# [Exercise instructions]
Go through the listing below and list every line with "picture".

---+---

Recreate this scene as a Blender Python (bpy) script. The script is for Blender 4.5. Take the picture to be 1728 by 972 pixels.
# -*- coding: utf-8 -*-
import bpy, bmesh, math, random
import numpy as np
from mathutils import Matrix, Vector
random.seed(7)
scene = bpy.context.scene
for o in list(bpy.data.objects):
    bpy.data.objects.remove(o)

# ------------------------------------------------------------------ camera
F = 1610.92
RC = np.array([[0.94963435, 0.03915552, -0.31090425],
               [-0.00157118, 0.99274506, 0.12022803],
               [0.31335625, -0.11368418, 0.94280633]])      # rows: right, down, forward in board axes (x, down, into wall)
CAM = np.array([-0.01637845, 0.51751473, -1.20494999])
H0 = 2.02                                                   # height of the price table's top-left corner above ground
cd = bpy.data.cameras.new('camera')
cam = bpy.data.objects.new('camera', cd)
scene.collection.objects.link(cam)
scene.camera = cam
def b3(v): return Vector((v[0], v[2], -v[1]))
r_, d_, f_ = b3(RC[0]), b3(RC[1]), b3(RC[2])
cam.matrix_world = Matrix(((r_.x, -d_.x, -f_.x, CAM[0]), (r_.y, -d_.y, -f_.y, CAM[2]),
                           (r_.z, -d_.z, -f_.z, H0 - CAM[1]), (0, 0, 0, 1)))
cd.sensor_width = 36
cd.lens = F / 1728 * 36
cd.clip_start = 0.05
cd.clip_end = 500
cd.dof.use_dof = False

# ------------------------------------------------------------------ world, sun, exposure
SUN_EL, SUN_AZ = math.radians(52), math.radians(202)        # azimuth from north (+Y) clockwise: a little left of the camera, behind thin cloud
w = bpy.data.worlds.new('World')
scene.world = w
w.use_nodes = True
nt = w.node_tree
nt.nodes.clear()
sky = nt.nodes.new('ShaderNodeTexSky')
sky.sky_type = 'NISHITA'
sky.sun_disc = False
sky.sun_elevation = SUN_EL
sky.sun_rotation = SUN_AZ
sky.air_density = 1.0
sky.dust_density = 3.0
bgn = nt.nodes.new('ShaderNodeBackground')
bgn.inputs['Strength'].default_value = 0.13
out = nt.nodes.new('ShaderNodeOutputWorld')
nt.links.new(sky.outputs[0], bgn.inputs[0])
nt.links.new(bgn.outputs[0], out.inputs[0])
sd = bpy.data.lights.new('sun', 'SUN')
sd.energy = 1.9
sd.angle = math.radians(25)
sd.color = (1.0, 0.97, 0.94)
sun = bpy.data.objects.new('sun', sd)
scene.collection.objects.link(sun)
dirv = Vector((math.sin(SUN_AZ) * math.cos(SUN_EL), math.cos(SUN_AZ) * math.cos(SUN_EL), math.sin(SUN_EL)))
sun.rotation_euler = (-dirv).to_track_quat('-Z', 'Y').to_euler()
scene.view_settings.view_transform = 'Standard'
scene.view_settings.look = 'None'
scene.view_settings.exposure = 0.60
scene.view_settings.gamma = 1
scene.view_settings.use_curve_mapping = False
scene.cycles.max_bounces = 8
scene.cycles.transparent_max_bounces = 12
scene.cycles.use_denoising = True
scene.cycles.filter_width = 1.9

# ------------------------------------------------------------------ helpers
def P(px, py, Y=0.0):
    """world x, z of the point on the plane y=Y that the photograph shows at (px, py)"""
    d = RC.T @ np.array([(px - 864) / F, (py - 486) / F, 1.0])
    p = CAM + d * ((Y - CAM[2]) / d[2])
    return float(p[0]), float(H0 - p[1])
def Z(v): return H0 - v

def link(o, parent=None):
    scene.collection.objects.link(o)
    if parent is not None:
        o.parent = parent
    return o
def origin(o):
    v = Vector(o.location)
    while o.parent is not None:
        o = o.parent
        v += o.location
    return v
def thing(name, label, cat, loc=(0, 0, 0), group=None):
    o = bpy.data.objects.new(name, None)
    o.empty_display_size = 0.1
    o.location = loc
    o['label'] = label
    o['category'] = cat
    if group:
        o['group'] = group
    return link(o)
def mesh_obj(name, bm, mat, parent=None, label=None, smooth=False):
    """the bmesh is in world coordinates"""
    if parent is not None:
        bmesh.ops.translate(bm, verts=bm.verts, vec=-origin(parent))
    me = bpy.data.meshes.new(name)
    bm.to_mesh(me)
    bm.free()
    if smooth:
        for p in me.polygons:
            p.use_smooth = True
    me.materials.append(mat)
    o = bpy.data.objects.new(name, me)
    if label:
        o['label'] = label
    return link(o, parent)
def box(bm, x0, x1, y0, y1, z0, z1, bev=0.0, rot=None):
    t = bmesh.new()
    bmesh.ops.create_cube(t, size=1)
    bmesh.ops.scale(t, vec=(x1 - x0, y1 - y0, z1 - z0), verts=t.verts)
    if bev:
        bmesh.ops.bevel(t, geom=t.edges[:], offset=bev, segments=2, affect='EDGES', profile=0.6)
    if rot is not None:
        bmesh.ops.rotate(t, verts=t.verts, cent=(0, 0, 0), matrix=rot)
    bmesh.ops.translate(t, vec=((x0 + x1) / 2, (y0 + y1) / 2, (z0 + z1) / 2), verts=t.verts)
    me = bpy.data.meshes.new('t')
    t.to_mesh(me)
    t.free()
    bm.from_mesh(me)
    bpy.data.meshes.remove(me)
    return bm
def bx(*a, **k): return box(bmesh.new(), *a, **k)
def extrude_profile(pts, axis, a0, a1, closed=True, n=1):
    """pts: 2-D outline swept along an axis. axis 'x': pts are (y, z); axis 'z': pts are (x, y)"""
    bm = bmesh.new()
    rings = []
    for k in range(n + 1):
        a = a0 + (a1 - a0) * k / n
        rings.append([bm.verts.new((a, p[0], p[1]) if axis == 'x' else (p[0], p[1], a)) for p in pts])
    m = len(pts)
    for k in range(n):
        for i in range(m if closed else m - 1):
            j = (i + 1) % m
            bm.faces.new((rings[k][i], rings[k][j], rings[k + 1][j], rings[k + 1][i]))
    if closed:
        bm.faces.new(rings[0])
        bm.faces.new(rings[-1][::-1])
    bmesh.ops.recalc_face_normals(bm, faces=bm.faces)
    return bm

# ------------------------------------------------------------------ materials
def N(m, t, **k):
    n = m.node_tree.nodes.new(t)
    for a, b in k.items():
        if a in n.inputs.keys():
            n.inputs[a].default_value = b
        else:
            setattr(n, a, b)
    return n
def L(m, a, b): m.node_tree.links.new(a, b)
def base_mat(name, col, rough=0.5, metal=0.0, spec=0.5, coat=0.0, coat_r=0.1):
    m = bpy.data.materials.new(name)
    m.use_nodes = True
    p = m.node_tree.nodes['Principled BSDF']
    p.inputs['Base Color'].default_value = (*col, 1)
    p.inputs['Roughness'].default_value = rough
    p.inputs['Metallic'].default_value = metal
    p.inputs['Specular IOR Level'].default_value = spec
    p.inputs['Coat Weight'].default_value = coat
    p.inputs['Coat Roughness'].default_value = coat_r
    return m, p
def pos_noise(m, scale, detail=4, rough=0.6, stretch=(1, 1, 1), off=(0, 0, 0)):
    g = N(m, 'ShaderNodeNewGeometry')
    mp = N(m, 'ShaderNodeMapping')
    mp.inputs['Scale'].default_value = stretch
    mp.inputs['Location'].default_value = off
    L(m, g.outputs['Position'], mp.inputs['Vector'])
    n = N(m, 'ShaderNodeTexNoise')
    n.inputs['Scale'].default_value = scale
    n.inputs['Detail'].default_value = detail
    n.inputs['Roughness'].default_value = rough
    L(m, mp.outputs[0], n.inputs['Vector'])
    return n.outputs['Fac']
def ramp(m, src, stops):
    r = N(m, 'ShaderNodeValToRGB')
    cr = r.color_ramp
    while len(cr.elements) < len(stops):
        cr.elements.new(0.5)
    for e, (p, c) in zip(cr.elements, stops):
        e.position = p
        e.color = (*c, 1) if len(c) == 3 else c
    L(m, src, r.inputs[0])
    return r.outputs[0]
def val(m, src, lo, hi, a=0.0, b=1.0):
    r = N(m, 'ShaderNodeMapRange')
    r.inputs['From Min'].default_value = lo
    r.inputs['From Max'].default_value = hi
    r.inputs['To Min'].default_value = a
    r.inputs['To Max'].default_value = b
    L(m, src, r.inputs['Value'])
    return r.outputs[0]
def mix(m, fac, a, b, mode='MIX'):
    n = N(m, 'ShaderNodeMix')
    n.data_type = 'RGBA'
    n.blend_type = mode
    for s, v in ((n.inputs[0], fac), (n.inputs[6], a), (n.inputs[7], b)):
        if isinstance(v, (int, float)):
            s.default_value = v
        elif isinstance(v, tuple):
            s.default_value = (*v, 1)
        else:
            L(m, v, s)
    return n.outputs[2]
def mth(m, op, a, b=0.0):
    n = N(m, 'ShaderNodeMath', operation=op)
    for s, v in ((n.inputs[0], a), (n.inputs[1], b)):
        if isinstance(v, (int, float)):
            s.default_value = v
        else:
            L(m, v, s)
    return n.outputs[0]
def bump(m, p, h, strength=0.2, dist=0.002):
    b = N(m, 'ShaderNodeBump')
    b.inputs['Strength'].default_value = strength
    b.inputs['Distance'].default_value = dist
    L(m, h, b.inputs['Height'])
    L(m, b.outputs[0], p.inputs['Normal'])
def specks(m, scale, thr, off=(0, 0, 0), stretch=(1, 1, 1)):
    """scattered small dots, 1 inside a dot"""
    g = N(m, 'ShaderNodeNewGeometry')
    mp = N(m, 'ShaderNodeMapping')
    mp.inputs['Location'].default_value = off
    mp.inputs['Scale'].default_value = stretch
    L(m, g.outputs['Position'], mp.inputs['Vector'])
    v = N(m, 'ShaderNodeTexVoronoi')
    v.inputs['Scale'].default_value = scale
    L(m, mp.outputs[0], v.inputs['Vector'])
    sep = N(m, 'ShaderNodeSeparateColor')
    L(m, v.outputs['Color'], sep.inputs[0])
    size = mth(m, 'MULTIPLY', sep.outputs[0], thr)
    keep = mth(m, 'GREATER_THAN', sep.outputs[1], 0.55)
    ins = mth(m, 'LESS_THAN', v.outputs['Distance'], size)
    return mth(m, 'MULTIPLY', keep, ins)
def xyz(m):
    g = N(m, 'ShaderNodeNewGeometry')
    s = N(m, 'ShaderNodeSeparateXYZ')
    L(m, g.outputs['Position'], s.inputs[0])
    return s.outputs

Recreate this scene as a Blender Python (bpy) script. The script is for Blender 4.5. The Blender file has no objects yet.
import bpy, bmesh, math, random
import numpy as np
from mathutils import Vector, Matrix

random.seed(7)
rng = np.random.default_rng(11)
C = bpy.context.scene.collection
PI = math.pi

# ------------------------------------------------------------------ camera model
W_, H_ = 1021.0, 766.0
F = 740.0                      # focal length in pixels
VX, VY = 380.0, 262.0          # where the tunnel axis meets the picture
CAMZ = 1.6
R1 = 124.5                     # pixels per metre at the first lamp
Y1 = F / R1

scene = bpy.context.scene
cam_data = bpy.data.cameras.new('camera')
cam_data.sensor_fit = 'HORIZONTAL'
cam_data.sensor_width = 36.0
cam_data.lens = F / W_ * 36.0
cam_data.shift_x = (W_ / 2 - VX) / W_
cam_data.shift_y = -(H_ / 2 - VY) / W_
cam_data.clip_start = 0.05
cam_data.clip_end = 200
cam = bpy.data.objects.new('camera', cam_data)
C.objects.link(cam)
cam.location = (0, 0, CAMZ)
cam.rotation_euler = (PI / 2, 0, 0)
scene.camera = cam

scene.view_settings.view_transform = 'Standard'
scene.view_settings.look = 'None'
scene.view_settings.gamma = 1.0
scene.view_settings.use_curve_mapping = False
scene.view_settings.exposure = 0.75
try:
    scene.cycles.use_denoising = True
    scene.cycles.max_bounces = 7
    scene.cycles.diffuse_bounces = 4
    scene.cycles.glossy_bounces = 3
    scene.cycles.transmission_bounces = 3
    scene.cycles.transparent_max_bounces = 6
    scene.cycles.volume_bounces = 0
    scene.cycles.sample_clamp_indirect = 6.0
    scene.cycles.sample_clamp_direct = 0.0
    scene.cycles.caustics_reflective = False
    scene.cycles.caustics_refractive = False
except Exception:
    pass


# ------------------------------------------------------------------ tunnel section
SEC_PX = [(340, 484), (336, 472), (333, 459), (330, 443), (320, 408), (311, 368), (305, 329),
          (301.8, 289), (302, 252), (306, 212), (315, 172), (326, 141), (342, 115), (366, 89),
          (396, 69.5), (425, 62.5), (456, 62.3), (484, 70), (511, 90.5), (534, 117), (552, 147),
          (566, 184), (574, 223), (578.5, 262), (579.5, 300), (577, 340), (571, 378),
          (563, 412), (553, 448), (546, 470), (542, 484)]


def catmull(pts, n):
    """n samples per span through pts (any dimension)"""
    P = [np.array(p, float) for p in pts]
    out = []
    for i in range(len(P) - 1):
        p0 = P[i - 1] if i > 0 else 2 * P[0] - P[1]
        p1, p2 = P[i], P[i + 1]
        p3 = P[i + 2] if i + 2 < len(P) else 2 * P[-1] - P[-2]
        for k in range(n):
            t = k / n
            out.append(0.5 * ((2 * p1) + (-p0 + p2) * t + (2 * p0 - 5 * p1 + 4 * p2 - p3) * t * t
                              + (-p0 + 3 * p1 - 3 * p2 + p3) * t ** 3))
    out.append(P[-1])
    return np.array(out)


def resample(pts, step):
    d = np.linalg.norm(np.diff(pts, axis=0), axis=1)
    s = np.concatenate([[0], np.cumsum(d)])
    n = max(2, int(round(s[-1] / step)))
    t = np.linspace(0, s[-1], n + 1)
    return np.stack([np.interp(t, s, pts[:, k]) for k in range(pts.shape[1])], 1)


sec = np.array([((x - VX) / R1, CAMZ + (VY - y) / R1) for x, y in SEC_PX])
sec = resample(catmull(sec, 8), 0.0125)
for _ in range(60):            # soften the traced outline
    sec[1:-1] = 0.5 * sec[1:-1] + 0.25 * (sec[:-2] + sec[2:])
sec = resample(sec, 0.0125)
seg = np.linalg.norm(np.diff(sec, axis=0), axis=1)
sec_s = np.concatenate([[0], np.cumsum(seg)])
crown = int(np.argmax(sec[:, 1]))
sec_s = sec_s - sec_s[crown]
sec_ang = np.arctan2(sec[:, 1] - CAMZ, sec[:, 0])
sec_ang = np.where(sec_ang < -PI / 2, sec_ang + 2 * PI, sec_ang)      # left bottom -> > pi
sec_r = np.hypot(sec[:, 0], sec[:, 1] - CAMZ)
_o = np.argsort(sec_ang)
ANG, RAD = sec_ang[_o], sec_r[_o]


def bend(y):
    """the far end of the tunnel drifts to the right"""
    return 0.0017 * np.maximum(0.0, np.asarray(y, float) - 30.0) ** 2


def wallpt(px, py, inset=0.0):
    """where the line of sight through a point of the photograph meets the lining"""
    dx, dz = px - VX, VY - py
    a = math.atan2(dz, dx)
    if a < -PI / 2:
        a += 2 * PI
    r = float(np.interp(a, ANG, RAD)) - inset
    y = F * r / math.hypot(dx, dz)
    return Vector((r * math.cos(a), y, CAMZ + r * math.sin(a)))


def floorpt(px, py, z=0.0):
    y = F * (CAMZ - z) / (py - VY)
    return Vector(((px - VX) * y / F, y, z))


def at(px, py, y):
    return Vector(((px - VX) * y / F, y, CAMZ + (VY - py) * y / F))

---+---

# [Result for this exercise]
Recreate this scene as a Blender Python (bpy) script. The script is for Blender 4.5. Take the picture to be 1728 by 972 pixels.
VX, VY = 380.0, 262.0          # where the tunnel axis meets the picture